違和感のある絵とセリフについてですが、これは制作側に原作愛が無いからかと。原作愛の感じられない作品は大抵クソアニメになるのが鉄板ですし。それに原作側はほぼ隔週連載しているのにアニメ側は毎週放送を強いられてるのだから、制作側は不満を持ってやっつけ仕事になる気持ちも分かります(プロとしてどうかと思いますが)。
ガープの声優の声が低いシーン正直言ってガープがこのアニメの台本の酷さに失望してこうなったのではないかと勝手に思ってる
未だにウタの魅力が全くわからない…
あとこれは記事とは関係ないですがワンピース実写のCM、原作者のコメントだけってどうなのかなーって思いました…手抜きじゃなくて演出なんでしょうけど
ワンピカードのCMでも思ったけど尾田栄一郎は一体なんなんだ
歌のシーン見てきました。
所々30秒飛ばしで見てたので全然気づきませんでした。
マジでよくわからないシーンでした。
ルフィとシャンクスの表情は納得できるんですがその他が意味不明。何らかの意味を見出そうとしたんですがこじつけさえ無理でした。
信者の人がこじつけでもいいから説明してくれる日を気長に待とうと思います。きっと私がわからないのは「読解力」がないからでしょうから。

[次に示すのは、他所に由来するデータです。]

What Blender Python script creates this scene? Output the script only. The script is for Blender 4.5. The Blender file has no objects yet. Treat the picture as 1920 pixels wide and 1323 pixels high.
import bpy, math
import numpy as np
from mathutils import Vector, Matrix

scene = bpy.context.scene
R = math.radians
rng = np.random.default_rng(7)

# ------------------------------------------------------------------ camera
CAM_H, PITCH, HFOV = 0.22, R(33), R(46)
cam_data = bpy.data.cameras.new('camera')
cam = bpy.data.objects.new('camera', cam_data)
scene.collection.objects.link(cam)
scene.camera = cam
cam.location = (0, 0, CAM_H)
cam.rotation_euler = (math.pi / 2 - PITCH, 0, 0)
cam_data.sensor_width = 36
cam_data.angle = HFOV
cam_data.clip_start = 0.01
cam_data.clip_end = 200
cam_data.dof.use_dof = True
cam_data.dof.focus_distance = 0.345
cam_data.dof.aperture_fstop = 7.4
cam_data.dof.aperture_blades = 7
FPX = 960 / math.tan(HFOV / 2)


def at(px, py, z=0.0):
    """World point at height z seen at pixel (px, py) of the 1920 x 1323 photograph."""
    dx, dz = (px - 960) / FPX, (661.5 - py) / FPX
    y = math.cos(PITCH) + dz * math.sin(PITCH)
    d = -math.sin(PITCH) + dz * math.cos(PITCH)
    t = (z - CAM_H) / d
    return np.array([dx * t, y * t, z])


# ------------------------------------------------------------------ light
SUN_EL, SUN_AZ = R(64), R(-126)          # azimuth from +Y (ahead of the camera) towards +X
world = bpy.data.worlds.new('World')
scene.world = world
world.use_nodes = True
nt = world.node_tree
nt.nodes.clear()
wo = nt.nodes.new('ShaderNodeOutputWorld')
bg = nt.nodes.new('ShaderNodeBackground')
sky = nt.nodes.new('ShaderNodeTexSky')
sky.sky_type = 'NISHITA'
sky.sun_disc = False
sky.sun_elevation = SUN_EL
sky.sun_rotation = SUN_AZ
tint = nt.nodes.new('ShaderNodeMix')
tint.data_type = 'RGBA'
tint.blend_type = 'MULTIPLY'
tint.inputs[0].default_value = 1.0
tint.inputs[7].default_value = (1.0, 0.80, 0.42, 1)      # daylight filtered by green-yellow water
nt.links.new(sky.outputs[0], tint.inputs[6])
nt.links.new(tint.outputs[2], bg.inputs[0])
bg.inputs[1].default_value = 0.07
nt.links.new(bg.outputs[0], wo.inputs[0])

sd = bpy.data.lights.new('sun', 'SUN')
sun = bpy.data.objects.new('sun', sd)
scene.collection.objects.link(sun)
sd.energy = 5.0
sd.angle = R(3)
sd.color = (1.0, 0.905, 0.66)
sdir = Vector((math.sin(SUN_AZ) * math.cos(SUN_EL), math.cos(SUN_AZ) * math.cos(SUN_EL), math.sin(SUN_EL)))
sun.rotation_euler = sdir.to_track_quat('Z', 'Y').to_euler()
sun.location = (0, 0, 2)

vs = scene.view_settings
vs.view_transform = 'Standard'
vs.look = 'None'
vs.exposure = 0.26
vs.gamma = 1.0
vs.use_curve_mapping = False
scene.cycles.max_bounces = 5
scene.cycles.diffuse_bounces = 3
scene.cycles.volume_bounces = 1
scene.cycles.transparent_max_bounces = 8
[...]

ウタ信者がハンコックのことBBA呼ばわりしてんのマジでムカつく。こいつらが好きなのは原作キャラじゃなくてウタなんだなって思うわ
単純な話なんでこんなわけわからない話にしたんだろう…
ルフィがシャンクスと会う、海賊をそこで知る(か大海賊時代ゆえにひどいことするんだろ!?って嫌がる)
シャンクスたちを警戒するルフィでもウタは同年代ゆえそこまで敵視できない
なにか村でトラブルがあってウタとルフィが協力して解決する(例えば野生動物がウタを襲う、ルフィが庇って時間稼いだとこで歌の力で落ち着かせるとか)
ウタとルフィはそれで打ち解けるがシャンクスはまだ信じられない
でもだんだん話聞いてるうちにシャンクス海賊団が楽しそうにしてる様子やウタの力に魅了されて海賊に憧れる
みたいなありきたりなストーリーでもいいじゃないっすか
なるほど、確かになべおつさんの考えたセリフならちゃんと伝わるわ。
なべおつさん的には視聴が苦痛だったんだろうから申し訳ないけど昔のクソアニメにツッコミ入れてるみたいで笑ってしまう
無駄に長くせずもう少し短くしてほしいですね普段あれだけワンピース酷評してるのに自分のブログの酷いところは気がつかないんですか ルフィと村長と果物屋のやり取りから一向に話が進まないしまだ前半しか終わっていない 求められたから書いたと言ってますが連動アニメの感想より1090話の感想のほうが求められてると思うのですがなぜ書かないのですか。